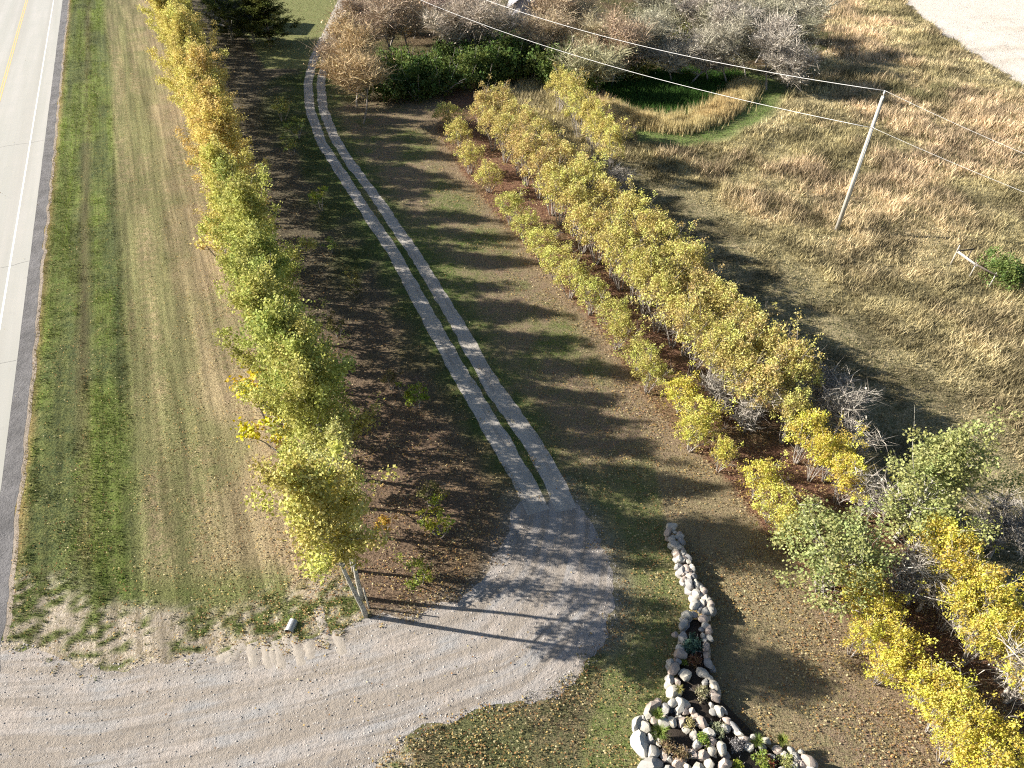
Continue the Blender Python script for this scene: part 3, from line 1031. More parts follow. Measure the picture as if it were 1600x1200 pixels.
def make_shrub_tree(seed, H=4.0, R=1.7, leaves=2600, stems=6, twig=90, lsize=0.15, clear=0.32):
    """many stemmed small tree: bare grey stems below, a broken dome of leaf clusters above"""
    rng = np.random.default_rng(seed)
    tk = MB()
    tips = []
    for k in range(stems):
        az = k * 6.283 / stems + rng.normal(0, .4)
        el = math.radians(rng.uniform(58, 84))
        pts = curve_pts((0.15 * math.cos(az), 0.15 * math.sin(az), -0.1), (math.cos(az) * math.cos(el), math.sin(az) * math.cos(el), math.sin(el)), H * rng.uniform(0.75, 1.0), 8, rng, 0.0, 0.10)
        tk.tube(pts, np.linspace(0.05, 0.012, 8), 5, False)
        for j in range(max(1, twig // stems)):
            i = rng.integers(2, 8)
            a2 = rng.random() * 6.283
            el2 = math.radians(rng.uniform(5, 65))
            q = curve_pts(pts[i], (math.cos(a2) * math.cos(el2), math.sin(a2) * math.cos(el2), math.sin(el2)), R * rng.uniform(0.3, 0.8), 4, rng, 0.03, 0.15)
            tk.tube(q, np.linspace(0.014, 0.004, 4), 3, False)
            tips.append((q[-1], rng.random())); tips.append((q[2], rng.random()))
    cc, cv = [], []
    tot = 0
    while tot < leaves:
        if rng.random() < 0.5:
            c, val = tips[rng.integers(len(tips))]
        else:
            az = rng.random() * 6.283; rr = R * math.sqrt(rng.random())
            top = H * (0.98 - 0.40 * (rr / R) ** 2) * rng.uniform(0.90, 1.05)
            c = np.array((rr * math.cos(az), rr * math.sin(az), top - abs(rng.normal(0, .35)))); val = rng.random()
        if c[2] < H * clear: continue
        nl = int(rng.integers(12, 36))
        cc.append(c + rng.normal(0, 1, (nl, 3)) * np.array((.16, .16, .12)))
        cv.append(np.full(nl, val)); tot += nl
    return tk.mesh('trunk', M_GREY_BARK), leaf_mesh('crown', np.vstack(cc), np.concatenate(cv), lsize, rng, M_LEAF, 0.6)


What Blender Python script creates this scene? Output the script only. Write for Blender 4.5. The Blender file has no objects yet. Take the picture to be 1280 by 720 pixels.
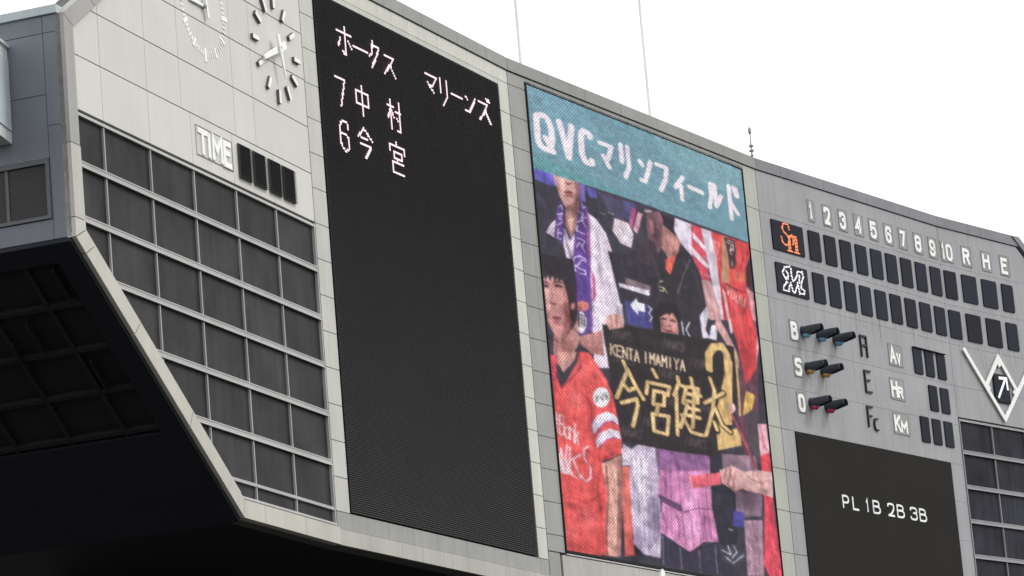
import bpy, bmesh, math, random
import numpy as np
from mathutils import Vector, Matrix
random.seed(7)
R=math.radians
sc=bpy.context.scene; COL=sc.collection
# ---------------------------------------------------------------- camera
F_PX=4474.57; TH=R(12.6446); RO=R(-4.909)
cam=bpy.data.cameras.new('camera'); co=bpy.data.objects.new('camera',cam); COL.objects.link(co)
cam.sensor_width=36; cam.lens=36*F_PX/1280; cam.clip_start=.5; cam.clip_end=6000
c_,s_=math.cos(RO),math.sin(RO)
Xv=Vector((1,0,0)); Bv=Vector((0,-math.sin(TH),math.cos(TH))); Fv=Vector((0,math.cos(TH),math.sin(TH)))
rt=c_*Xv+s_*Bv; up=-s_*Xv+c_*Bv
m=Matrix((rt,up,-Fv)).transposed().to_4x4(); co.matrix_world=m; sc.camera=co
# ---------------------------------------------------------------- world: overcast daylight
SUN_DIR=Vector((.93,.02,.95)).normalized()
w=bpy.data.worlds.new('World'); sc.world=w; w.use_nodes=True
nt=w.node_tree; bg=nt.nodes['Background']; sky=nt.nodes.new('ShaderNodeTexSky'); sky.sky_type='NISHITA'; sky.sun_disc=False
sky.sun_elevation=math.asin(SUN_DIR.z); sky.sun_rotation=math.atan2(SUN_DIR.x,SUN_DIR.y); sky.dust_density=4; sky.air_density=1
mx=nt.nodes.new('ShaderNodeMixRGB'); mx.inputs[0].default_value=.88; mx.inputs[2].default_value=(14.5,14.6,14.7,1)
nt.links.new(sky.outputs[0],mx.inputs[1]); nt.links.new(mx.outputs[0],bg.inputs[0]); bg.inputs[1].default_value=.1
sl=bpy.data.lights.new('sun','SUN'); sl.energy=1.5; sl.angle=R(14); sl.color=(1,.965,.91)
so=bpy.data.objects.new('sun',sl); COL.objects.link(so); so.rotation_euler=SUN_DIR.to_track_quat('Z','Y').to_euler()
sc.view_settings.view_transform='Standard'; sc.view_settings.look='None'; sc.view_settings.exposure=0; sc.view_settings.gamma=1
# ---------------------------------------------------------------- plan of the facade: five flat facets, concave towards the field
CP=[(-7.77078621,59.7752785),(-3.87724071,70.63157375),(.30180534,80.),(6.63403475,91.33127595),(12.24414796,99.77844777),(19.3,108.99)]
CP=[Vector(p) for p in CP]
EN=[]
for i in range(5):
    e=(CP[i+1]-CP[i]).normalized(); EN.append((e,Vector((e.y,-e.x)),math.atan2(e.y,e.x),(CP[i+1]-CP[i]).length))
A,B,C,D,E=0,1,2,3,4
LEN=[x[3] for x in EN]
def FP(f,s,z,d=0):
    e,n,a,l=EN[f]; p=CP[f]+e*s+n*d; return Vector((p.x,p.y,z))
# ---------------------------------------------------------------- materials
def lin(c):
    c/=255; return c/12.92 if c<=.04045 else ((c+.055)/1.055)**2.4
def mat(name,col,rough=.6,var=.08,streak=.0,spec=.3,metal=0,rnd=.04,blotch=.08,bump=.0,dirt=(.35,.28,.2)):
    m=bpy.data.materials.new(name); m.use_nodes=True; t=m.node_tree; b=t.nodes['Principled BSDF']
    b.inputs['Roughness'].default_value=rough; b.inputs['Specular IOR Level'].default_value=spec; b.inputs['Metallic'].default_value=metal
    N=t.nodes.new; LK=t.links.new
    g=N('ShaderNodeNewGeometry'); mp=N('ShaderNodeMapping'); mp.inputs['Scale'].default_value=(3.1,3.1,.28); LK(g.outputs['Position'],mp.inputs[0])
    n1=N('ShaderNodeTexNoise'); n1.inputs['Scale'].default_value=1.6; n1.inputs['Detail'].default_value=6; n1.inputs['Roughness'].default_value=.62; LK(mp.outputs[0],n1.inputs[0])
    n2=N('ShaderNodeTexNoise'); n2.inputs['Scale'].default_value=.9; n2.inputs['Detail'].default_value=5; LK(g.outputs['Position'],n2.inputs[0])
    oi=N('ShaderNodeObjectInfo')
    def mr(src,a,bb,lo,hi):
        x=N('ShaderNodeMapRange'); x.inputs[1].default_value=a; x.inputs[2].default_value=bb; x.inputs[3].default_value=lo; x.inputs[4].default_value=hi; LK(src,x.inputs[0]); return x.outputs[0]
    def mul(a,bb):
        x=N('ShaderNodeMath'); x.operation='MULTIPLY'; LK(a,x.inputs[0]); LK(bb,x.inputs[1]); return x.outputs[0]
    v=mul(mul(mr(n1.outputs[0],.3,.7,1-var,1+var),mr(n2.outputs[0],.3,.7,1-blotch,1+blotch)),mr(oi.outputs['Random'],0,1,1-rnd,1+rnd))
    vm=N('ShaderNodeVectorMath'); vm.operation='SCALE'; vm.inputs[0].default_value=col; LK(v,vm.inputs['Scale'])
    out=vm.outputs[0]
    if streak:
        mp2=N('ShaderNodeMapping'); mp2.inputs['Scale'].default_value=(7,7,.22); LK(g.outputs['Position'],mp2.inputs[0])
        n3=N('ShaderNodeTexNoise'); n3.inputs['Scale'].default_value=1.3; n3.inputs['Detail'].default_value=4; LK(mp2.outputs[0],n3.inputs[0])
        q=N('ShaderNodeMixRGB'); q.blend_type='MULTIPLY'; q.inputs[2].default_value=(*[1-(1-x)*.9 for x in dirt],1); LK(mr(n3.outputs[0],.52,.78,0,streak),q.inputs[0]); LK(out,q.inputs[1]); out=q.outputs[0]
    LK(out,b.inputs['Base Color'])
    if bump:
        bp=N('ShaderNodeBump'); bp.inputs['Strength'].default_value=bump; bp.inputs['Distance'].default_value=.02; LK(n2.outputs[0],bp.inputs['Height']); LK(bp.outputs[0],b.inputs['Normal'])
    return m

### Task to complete
Everything from the first line of the entries through the line that contains "rng, M_LEAF, 0.6)" is to be reproduced exactly, except the pictures.

### The completed task
Continue the Blender Python script for this scene: part 3, from line 1031. More parts follow. Measure the picture as if it were 1600x1200 pixels.
def make_shrub_tree(seed, H=4.0, R=1.7, leaves=2600, stems=6, twig=90, lsize=0.15, clear=0.32):
    """many stemmed small tree: bare grey stems below, a broken dome of leaf clusters above"""
    rng = np.random.default_rng(seed)
    tk = MB()
    tips = []
    for k in range(stems):
        az = k * 6.283 / stems + rng.normal(0, .4)
        el = math.radians(rng.uniform(58, 84))
        pts = curve_pts((0.15 * math.cos(az), 0.15 * math.sin(az), -0.1), (math.cos(az) * math.cos(el), math.sin(az) * math.cos(el), math.sin(el)), H * rng.uniform(0.75, 1.0), 8, rng, 0.0, 0.10)
        tk.tube(pts, np.linspace(0.05, 0.012, 8), 5, False)
        for j in range(max(1, twig // stems)):
            i = rng.integers(2, 8)
            a2 = rng.random() * 6.283
            el2 = math.radians(rng.uniform(5, 65))
            q = curve_pts(pts[i], (math.cos(a2) * math.cos(el2), math.sin(a2) * math.cos(el2), math.sin(el2)), R * rng.uniform(0.3, 0.8), 4, rng, 0.03, 0.15)
            tk.tube(q, np.linspace(0.014, 0.004, 4), 3, False)
            tips.append((q[-1], rng.random())); tips.append((q[2], rng.random()))
    cc, cv = [], []
    tot = 0
    while tot < leaves:
        if rng.random() < 0.5:
            c, val = tips[rng.integers(len(tips))]
        else:
            az = rng.random() * 6.283; rr = R * math.sqrt(rng.random())
            top = H * (0.98 - 0.40 * (rr / R) ** 2) * rng.uniform(0.90, 1.05)
            c = np.array((rr * math.cos(az), rr * math.sin(az), top - abs(rng.normal(0, .35)))); val = rng.random()
        if c[2] < H * clear: continue
        nl = int(rng.integers(12, 36))
        cc.append(c + rng.normal(0, 1, (nl, 3)) * np.array((.16, .16, .12)))
        cv.append(np.full(nl, val)); tot += nl
    return tk.mesh('trunk', M_GREY_BARK), leaf_mesh('crown', np.vstack(cc), np.concatenate(cv), lsize, rng, M_LEAF, 0.6)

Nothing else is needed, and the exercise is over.